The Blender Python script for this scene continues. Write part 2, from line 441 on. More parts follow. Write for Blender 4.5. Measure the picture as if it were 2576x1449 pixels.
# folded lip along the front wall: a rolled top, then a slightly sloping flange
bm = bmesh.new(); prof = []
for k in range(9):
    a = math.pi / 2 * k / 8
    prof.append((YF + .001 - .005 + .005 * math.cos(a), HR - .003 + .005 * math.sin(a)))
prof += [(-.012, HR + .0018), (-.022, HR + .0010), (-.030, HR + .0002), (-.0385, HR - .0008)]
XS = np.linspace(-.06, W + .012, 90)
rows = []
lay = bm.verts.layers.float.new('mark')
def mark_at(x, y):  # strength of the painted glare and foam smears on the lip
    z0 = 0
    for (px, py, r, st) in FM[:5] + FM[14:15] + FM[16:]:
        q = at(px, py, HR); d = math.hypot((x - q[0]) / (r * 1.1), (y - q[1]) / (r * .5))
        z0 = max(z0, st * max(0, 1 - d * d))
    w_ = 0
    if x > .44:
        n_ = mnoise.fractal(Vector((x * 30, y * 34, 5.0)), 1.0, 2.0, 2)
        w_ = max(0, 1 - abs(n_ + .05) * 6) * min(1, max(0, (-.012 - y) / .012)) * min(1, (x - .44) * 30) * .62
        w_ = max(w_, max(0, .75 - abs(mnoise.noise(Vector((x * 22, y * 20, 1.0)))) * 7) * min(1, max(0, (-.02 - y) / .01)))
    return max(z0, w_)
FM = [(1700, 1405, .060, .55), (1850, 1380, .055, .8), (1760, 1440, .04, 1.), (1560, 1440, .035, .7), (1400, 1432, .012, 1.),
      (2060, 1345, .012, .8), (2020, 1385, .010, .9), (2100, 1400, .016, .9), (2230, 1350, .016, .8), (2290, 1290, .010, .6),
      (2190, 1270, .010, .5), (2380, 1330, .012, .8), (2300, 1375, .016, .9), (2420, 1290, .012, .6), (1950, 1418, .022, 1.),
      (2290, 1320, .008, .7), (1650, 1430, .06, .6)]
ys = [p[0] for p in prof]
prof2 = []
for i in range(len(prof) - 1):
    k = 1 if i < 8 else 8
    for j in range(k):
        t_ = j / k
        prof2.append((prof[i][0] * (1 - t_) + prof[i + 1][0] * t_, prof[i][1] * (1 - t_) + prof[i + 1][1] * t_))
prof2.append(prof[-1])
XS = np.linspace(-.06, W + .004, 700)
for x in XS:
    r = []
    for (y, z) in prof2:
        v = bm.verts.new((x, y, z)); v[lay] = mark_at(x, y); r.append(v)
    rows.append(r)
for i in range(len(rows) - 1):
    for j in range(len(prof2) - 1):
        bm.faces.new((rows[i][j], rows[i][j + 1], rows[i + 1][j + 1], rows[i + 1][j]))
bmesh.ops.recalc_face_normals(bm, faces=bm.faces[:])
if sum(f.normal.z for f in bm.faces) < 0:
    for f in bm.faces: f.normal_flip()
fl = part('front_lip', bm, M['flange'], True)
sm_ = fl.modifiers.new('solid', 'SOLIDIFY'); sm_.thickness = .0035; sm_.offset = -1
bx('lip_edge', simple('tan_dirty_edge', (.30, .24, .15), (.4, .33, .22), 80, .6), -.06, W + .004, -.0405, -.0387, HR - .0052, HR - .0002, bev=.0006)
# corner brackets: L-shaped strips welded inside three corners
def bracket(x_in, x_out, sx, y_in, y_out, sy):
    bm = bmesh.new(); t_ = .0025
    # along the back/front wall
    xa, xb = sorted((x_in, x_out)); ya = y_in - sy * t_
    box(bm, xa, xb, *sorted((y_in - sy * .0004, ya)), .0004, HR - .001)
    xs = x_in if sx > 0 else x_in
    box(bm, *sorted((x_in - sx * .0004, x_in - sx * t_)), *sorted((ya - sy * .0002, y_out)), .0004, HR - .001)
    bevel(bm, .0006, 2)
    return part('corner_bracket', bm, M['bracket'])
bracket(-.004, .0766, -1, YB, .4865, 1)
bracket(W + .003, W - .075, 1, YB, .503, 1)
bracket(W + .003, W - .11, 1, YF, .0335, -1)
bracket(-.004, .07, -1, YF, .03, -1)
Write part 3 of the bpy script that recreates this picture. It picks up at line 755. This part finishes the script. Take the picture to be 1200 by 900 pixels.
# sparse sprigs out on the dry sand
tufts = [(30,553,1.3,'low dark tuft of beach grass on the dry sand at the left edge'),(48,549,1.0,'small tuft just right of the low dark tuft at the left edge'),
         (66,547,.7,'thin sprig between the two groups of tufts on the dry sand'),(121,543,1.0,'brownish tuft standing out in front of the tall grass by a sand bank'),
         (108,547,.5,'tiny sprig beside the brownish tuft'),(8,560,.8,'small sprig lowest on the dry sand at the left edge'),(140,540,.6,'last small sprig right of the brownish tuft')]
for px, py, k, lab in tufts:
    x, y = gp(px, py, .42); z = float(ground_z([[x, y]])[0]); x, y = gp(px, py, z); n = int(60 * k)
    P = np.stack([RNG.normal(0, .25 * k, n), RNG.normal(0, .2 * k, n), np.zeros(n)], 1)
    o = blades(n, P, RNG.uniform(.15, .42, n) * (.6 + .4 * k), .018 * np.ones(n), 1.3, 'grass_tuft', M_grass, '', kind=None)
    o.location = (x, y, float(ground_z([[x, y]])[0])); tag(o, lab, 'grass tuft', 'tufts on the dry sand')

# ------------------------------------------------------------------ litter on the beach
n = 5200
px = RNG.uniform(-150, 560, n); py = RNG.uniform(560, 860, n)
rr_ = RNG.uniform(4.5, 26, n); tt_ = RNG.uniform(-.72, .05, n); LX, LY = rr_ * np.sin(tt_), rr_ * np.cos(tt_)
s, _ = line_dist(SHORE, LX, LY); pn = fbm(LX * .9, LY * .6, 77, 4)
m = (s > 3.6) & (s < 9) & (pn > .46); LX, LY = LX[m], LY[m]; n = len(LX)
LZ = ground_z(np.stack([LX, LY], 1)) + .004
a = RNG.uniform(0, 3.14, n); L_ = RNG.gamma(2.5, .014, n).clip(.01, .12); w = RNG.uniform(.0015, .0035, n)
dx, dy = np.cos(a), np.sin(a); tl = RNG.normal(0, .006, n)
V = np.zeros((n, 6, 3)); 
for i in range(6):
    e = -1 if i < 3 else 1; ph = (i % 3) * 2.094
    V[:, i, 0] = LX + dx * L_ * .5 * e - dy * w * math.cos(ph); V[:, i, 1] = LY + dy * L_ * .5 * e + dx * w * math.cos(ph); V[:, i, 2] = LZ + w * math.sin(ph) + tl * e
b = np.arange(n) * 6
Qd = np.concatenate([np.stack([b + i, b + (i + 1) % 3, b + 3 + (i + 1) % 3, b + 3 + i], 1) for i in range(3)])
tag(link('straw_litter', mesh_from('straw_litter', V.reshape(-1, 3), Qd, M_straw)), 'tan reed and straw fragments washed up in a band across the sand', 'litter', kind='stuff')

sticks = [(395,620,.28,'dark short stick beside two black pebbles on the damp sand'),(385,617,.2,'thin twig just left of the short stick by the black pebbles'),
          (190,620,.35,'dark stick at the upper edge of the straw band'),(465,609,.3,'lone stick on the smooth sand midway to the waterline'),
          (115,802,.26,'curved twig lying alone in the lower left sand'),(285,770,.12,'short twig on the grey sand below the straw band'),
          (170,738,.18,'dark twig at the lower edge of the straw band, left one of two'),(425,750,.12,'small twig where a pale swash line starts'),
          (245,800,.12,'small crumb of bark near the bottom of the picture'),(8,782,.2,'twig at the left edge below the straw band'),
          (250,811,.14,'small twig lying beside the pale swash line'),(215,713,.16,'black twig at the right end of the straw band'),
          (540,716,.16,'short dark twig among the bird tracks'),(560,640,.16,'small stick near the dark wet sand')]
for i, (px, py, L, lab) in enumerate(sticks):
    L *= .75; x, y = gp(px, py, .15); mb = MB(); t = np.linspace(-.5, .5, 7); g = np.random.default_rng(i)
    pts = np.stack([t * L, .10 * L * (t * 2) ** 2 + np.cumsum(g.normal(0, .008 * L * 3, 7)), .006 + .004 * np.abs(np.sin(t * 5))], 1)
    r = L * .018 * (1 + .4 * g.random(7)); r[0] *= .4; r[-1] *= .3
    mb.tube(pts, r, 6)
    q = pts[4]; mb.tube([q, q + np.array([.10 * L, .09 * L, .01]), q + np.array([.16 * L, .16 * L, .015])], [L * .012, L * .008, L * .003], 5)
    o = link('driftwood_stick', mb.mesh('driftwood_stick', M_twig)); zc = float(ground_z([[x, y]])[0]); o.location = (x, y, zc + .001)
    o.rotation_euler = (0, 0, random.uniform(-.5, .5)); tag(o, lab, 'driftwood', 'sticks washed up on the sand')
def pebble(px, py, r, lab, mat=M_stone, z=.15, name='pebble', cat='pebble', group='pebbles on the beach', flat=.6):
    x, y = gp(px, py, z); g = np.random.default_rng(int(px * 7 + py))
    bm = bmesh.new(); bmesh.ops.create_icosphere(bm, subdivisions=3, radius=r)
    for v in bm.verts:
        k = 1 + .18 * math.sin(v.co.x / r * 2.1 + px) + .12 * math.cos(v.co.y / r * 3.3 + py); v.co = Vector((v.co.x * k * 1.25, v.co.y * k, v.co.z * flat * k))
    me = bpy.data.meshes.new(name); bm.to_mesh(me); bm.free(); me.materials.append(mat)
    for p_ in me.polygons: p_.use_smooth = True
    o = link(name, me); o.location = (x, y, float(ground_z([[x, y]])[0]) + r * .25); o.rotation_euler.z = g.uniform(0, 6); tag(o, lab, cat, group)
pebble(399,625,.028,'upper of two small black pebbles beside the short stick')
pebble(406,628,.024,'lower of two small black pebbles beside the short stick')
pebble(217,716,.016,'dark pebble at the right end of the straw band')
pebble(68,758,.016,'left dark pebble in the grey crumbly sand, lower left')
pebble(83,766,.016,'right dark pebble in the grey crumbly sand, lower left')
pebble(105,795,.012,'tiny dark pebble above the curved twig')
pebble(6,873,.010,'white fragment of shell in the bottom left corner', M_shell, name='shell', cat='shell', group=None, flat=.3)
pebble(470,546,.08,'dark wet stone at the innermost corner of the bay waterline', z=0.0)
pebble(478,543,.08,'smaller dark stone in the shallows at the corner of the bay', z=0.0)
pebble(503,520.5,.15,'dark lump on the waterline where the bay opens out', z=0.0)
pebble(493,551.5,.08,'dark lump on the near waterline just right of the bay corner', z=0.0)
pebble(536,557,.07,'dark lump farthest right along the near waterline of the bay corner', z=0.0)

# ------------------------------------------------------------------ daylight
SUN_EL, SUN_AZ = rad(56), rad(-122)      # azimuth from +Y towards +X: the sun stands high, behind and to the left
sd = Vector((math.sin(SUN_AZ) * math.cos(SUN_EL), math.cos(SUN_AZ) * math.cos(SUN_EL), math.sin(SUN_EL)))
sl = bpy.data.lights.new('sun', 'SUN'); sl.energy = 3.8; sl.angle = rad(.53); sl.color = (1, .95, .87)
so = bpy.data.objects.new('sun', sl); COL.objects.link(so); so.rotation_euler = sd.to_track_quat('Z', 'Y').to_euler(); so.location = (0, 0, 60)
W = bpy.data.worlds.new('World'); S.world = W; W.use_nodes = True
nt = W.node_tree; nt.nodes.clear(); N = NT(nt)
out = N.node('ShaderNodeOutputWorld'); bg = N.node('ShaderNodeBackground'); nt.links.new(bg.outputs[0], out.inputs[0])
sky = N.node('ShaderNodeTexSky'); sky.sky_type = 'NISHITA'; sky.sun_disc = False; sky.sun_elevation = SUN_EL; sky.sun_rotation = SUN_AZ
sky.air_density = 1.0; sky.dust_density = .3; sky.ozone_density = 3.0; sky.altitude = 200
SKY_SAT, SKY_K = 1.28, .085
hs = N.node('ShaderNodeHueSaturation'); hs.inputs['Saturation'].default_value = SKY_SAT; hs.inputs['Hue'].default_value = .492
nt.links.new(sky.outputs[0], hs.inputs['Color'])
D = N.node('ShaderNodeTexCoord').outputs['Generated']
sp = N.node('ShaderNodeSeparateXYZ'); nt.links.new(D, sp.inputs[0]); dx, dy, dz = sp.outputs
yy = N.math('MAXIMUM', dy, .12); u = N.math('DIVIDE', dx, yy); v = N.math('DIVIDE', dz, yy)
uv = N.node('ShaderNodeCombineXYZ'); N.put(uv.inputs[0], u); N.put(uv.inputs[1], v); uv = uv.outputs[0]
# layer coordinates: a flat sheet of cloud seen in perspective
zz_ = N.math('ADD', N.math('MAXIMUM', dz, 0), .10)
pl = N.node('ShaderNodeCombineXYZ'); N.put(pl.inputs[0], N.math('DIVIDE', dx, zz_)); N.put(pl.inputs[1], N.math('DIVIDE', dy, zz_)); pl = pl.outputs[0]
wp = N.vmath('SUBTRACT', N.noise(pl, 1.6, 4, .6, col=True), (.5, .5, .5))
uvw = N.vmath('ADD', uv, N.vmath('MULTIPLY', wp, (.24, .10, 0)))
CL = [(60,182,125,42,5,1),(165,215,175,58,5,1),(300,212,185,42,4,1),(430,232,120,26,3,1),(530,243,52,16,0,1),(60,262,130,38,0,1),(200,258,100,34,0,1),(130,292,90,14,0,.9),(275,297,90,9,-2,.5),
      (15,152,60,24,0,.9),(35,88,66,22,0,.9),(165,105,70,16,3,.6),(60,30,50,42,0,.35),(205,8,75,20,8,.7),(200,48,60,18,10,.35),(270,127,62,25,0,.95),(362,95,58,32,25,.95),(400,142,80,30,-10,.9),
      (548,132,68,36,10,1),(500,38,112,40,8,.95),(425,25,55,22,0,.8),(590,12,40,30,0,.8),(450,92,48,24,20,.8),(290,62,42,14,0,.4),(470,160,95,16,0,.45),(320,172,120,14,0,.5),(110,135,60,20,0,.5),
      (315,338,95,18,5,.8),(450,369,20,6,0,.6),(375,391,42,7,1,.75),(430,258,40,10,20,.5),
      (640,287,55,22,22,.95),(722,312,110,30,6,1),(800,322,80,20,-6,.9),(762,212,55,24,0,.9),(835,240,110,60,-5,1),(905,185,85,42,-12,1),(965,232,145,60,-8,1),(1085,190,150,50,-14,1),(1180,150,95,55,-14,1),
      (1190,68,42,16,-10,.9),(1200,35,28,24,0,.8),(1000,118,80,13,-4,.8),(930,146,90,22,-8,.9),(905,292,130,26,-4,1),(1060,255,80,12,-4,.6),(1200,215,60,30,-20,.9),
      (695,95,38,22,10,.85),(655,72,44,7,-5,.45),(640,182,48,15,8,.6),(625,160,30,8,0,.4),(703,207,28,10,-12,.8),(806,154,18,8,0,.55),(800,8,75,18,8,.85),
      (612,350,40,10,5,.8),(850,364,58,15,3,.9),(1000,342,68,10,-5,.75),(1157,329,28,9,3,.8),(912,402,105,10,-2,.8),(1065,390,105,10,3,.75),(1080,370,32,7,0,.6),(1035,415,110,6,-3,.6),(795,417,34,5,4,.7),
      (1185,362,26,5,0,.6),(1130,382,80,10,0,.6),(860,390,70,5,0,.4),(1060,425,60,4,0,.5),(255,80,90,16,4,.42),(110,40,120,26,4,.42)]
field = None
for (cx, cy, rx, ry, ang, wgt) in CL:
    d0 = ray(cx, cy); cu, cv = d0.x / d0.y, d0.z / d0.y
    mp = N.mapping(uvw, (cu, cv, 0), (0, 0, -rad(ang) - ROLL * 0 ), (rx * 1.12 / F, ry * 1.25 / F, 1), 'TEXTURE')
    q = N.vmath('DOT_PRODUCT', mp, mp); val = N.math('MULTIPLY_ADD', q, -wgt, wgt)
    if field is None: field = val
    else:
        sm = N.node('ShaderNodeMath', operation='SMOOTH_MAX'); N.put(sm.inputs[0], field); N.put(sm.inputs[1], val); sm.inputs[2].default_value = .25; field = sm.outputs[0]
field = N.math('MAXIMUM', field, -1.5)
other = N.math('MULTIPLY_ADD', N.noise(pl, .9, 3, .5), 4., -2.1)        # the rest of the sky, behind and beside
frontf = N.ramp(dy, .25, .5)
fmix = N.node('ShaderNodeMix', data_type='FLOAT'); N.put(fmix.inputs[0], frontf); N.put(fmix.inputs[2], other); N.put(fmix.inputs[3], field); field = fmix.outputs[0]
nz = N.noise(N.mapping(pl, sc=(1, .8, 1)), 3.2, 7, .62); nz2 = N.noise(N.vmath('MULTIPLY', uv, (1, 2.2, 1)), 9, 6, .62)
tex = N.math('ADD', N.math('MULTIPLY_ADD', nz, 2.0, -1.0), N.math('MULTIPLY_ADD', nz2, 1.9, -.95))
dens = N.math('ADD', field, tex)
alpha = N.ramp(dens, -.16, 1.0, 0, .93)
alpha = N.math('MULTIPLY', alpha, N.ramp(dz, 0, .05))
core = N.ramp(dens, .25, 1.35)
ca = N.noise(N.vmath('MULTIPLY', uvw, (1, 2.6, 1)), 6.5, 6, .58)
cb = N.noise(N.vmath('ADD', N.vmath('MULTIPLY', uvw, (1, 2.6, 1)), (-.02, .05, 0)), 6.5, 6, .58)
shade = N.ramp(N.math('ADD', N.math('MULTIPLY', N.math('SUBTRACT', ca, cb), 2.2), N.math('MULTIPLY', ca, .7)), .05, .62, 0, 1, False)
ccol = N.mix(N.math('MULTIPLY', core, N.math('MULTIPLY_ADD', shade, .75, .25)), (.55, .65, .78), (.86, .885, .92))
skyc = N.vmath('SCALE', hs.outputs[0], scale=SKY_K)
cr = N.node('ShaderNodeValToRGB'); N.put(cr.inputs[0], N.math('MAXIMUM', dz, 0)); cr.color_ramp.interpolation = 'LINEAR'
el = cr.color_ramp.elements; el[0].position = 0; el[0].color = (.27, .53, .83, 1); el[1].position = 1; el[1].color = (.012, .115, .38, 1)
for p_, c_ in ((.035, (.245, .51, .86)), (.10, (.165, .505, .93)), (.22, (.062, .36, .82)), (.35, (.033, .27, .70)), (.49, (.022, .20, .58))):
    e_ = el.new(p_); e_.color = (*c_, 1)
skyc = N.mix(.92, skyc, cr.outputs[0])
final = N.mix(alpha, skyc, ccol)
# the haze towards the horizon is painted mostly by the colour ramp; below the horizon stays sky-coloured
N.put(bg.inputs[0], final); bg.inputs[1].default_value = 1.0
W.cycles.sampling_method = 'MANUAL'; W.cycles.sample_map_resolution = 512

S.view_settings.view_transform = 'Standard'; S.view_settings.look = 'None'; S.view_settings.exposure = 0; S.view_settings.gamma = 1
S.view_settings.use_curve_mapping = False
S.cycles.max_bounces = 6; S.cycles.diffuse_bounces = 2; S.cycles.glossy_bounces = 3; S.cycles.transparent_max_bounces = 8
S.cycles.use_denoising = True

————

[WHAT TO PRODUCE] Say how many lines above hold the word "pixels", giving only the count.

[WRITTEN ANSWER] 2